* DATASET ENTRIES:
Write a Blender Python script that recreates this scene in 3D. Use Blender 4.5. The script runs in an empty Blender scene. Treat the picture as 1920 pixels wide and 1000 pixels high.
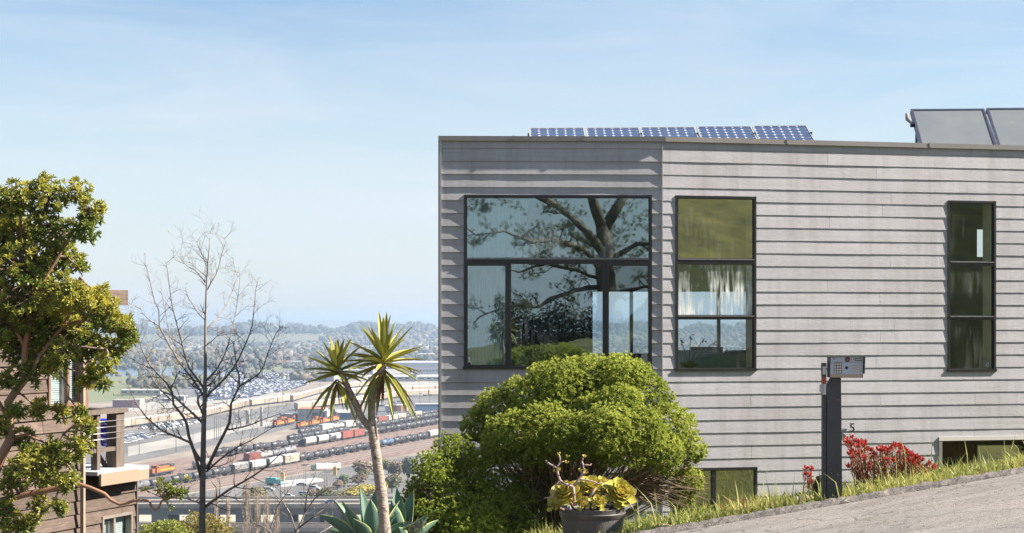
import bpy, math, random
import numpy as np
from mathutils import Vector, Matrix, noise

# ------------------------------------------------------------------ camera, world, sun, exposure
HC = 70.0            # height of the eye above the valley floor
F, HY, CX = 3200.0, 605.0, 960.0
sc = bpy.context.scene
COL = sc.collection
cam = bpy.data.cameras.new('camera'); camo = bpy.data.objects.new('camera', cam); COL.objects.link(camo)
camo.location = (0, 0, HC); camo.rotation_euler = (math.radians(90), 0, 0)
cam.sensor_width = 36; cam.lens = 60; cam.shift_y = 105 / 1920
cam.clip_start = 0.1; cam.clip_end = 60000
sc.camera = camo
sc.render.engine = 'CYCLES'
sc.cycles.use_denoising = True
sc.cycles.max_bounces = 10; sc.cycles.transparent_max_bounces = 24; sc.cycles.volume_bounces = 1
sc.cycles.caustics_reflective = False; sc.cycles.caustics_refractive = False
sc.cycles.sample_clamp_indirect = 8
SUN_EL, SUN_A = 38.0, 1.2          # elevation; angle from +X towards the camera side
w = bpy.data.worlds.new('World'); sc.world = w; w.use_nodes = True
nt = w.node_tree; N = nt.nodes; L = nt.links
bg = N['Background']
sky = N.new('ShaderNodeTexSky'); sky.sky_type = 'NISHITA'; sky.sun_disc = False
sky.sun_elevation = math.radians(SUN_EL); sky.sun_rotation = math.radians(90 + SUN_A)
sky.air_density = 1.0; sky.dust_density = 0.6; sky.ozone_density = 2.0; sky.altitude = 50
tc = N.new('ShaderNodeTexCoord'); mp = N.new('ShaderNodeMapping'); mp.inputs['Scale'].default_value = (1.0, 1.0, 7.0)
L.new(tc.outputs['Generated'], mp.inputs['Vector'])
nz = N.new('ShaderNodeTexNoise'); nz.inputs['Scale'].default_value = 3.2; nz.inputs['Detail'].default_value = 7; nz.inputs['Roughness'].default_value = 0.6; nz.inputs['Distortion'].default_value = 0.6
L.new(mp.outputs[0], nz.inputs['Vector'])
rp = N.new('ShaderNodeMapRange'); rp.inputs[1].default_value = 0.36; rp.inputs[2].default_value = 0.74; rp.inputs[3].default_value = 0.0; rp.inputs[4].default_value = 0.42
L.new(nz.outputs[0], rp.inputs[0])
mx = N.new('ShaderNodeMix'); mx.data_type = 'RGBA'
mx.inputs[7].default_value = (5.2, 5.65, 6.15, 1)
sx = N.new('ShaderNodeSeparateXYZ'); L.new(tc.outputs['Generated'], sx.inputs[0])
er = N.new('ShaderNodeMapRange'); er.interpolation_type = 'SMOOTHSTEP'; er.inputs[1].default_value = 0.02; er.inputs[2].default_value = 0.20; er.inputs[3].default_value = 0.62; er.inputs[4].default_value = 0.10; L.new(sx.outputs['Z'], er.inputs[0])
ad = N.new('ShaderNodeMath'); ad.operation = 'ADD'; ad.use_clamp = True; L.new(rp.outputs[0], ad.inputs[0]); L.new(er.outputs[0], ad.inputs[1])
L.new(ad.outputs[0], mx.inputs[0]); hs_ = N.new('ShaderNodeHueSaturation'); hs_.inputs['Saturation'].default_value = 1.15; L.new(sky.outputs[0], hs_.inputs['Color']); L.new(hs_.outputs[0], mx.inputs[6]); L.new(mx.outputs[2], bg.inputs['Color'])
bg.inputs['Strength'].default_value = 0.05
sun = bpy.data.lights.new('sun', 'SUN'); sun.energy = 5.0; sun.angle = math.radians(0.53); sun.color = (1.0, 0.90, 0.77)
suno = bpy.data.objects.new('sun', sun); COL.objects.link(suno)
_e, _a = math.radians(SUN_EL), math.radians(SUN_A)
sd = Vector((math.cos(_e) * math.cos(_a), -math.cos(_e) * math.sin(_a), math.sin(_e)))
suno.rotation_euler = sd.to_track_quat('Z', 'Y').to_euler(); suno.location = (30, -5, HC + 30)
sc.view_settings.view_transform = 'Standard'; sc.view_settings.look = 'None'
sc.view_settings.gamma = 1; sc.view_settings.use_curve_mapping = False
sc.view_settings.exposure = 1.66

R = random.Random(7)
NP = np.random.RandomState(5)

# ------------------------------------------------------------------ helpers
def P(px, py, Y):
    return Vector(((px - CX) / F * Y, Y, HC - (py - HY) / F * Y))
def G(px, py, z=0.0):
    Y = (HC - z) * F / (py - HY)
    return Vector(((px - CX) / F * Y, Y, z))

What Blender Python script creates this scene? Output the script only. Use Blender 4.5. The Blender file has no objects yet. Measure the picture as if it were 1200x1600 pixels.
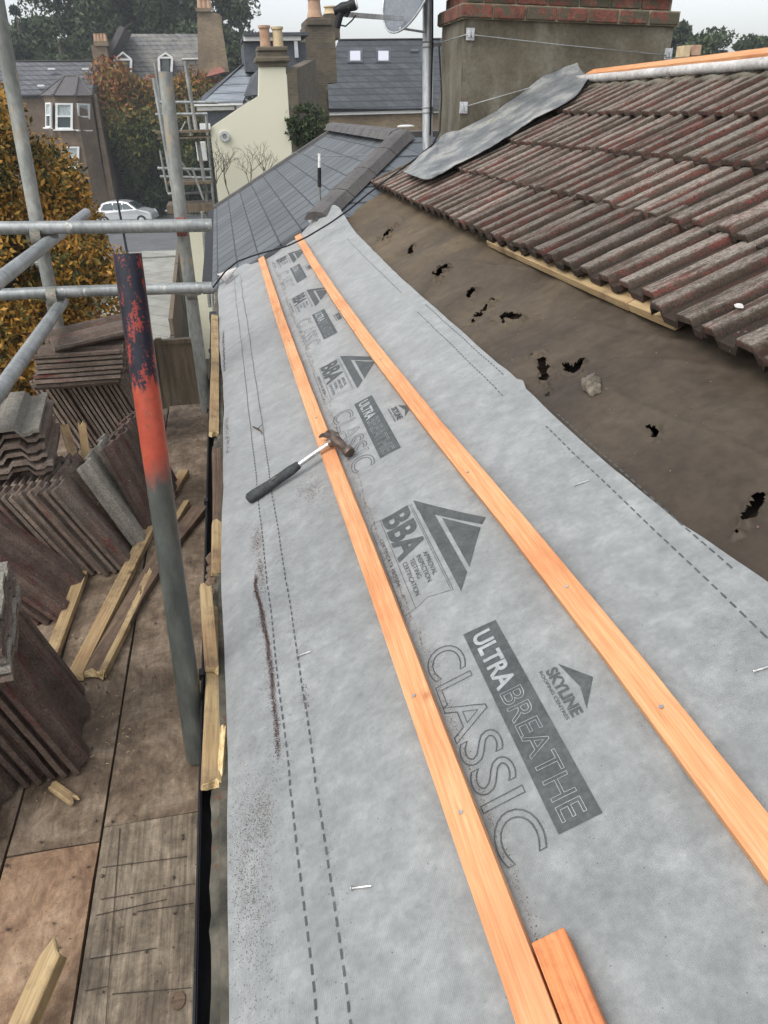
import bpy, bmesh, math, random
from mathutils import Vector, Matrix, noise
random.seed(7)
S = bpy.context.scene
C = S.collection
# ------------------------------------------------------------------ camera, sky, sun
R = Matrix(((0.98140661, 0.10749723, -0.15901389), (-0.19074781, 0.45402329, -0.87033219), (-0.02136229, 0.88448131, 0.46608632)))
cd = bpy.data.cameras.new("camera"); cam = bpy.data.objects.new("camera", cd); C.objects.link(cam)
cam.matrix_world = R.to_4x4()
cd.sensor_fit = 'HORIZONTAL'; cd.sensor_width = 36; cd.lens = 36.0
cd.clip_start = 0.02; cd.clip_end = 3000
S.camera = cam
SUN_EL, SUN_AZ = 52, -125
w = bpy.data.worlds.new("World"); S.world = w; w.use_nodes = True
nt = w.node_tree; sky = nt.nodes.new('ShaderNodeTexSky'); sky.sky_type = 'NISHITA'; sky.sun_disc = False
sky.sun_elevation = math.radians(SUN_EL); sky.sun_rotation = math.radians(SUN_AZ)
sky.air_density = 1.0; sky.dust_density = 3.0; sky.ozone_density = 1.0; sky.altitude = 50
bg = nt.nodes['Background']; bg.inputs[1].default_value = 0.15
hs = nt.nodes.new('ShaderNodeHueSaturation'); hs.inputs['Saturation'].default_value = 0.26; hs.inputs['Value'].default_value = 1.75   # overcast: pale, nearly colourless
nt.links.new(sky.outputs[0], hs.inputs['Color']); nt.links.new(hs.outputs[0], bg.inputs[0])
sd = bpy.data.lights.new("sun", 'SUN'); sd.energy = 0.9; sd.angle = math.radians(35); sd.color = (1, 0.97, 0.92)
sun = bpy.data.objects.new("sun", sd); C.objects.link(sun)
_e, _a = math.radians(SUN_EL), math.radians(SUN_AZ)
sdir = Vector((math.sin(_a) * math.cos(_e), math.cos(_a) * math.cos(_e), math.sin(_e)))
sun.rotation_euler = sdir.to_track_quat('Z', 'Y').to_euler()
S.view_settings.view_transform = 'Standard'; S.view_settings.look = 'None'
S.view_settings.exposure = 0.0; S.view_settings.gamma = 1.0; S.view_settings.use_curve_mapping = False
S.cycles.max_bounces = 6

# ------------------------------------------------------------------ placing helpers
GZ = -6.8                                   # street level, the camera is the origin
EX, EZ = -0.1198, -1.1083                   # eave line of the roof
TH = math.radians(25)
U = Vector((math.cos(TH), 0, math.sin(TH))); NN = Vector((-math.sin(TH), 0, math.cos(TH)))
E0 = Vector((EX, 0, EZ))
def W(u, y, n=0.0): return E0 + U * u + NN * n + Vector((0, y, 0))
ROOF = Matrix(((U.x, 0, NN.x, EX), (U.y, 1, NN.y, 0), (U.z, 0, NN.z, EZ), (0, 0, 0, 1)))
def ray(x, y): return R @ Vector((x - 600.0, 800.0 - y, -1200.0))
def onroofplane(x, y, n): d = ray(x, y); return d*((E0+NN*n).dot(NN)/d.dot(NN))
def at(x, y, Y): d = ray(x, y); return d * (Y / d.y)
def az(x, y, z): d = ray(x, y); return d * (z / d.z)
def nz(x, y, z=0.0): return noise.noise(Vector((x, y, z)))

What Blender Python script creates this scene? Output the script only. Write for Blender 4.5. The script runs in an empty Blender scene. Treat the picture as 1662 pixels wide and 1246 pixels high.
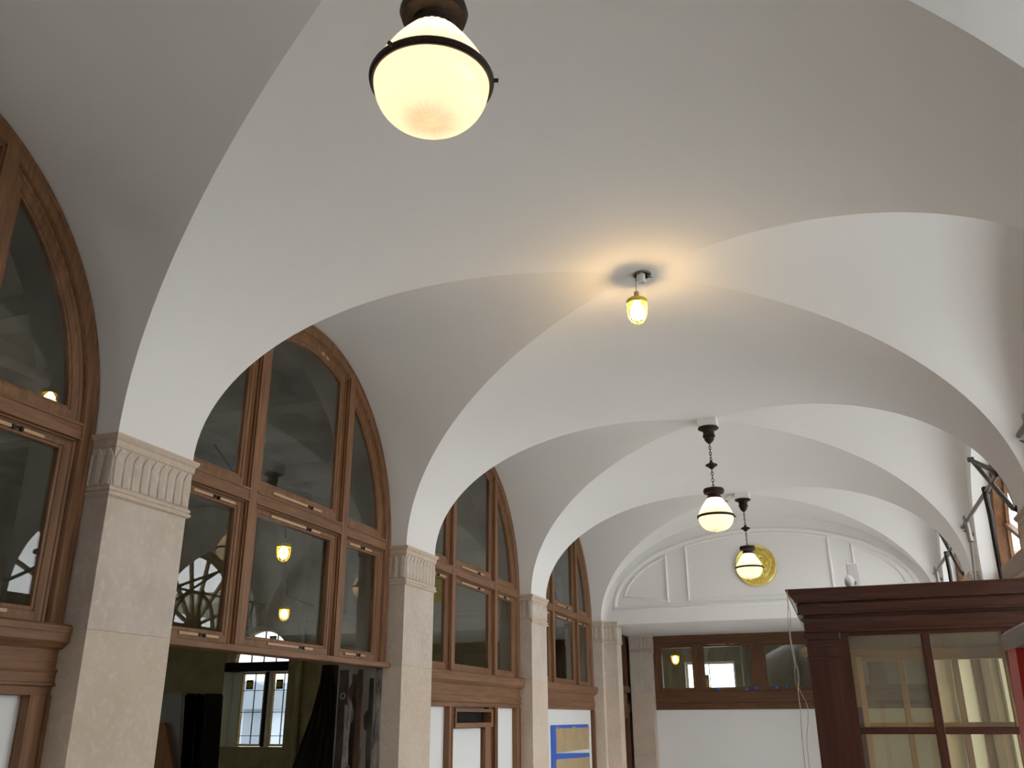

* WHAT THE TASK ASKS: Set down exactly the lines above, from the line containing "were 1200x1600 pixels." through the line containing "S.cycles.max_bounces = 6". Skip the pictures.

* FINAL RESULT:
What Blender Python script creates this scene? Output the script only. Use Blender 4.5. The Blender file has no objects yet. Measure the picture as if it were 1200x1600 pixels.
import bpy, bmesh, math, random
from mathutils import Vector, Matrix, noise
random.seed(7)
S = bpy.context.scene
C = S.collection
# ------------------------------------------------------------------ camera, sky, sun
R = Matrix(((0.98140661, 0.10749723, -0.15901389), (-0.19074781, 0.45402329, -0.87033219), (-0.02136229, 0.88448131, 0.46608632)))
cd = bpy.data.cameras.new("camera"); cam = bpy.data.objects.new("camera", cd); C.objects.link(cam)
cam.matrix_world = R.to_4x4()
cd.sensor_fit = 'HORIZONTAL'; cd.sensor_width = 36; cd.lens = 36.0
cd.clip_start = 0.02; cd.clip_end = 3000
S.camera = cam
SUN_EL, SUN_AZ = 52, -125
w = bpy.data.worlds.new("World"); S.world = w; w.use_nodes = True
nt = w.node_tree; sky = nt.nodes.new('ShaderNodeTexSky'); sky.sky_type = 'NISHITA'; sky.sun_disc = False
sky.sun_elevation = math.radians(SUN_EL); sky.sun_rotation = math.radians(SUN_AZ)
sky.air_density = 1.0; sky.dust_density = 3.0; sky.ozone_density = 1.0; sky.altitude = 50
bg = nt.nodes['Background']; bg.inputs[1].default_value = 0.15
hs = nt.nodes.new('ShaderNodeHueSaturation'); hs.inputs['Saturation'].default_value = 0.26; hs.inputs['Value'].default_value = 1.75   # overcast: pale, nearly colourless
nt.links.new(sky.outputs[0], hs.inputs['Color']); nt.links.new(hs.outputs[0], bg.inputs[0])
sd = bpy.data.lights.new("sun", 'SUN'); sd.energy = 0.9; sd.angle = math.radians(35); sd.color = (1, 0.97, 0.92)
sun = bpy.data.objects.new("sun", sd); C.objects.link(sun)
_e, _a = math.radians(SUN_EL), math.radians(SUN_AZ)
sdir = Vector((math.sin(_a) * math.cos(_e), math.cos(_a) * math.cos(_e), math.sin(_e)))
sun.rotation_euler = sdir.to_track_quat('Z', 'Y').to_euler()
S.view_settings.view_transform = 'Standard'; S.view_settings.look = 'None'
S.view_settings.exposure = 0.0; S.view_settings.gamma = 1.0; S.view_settings.use_curve_mapping = False
S.cycles.max_bounces = 6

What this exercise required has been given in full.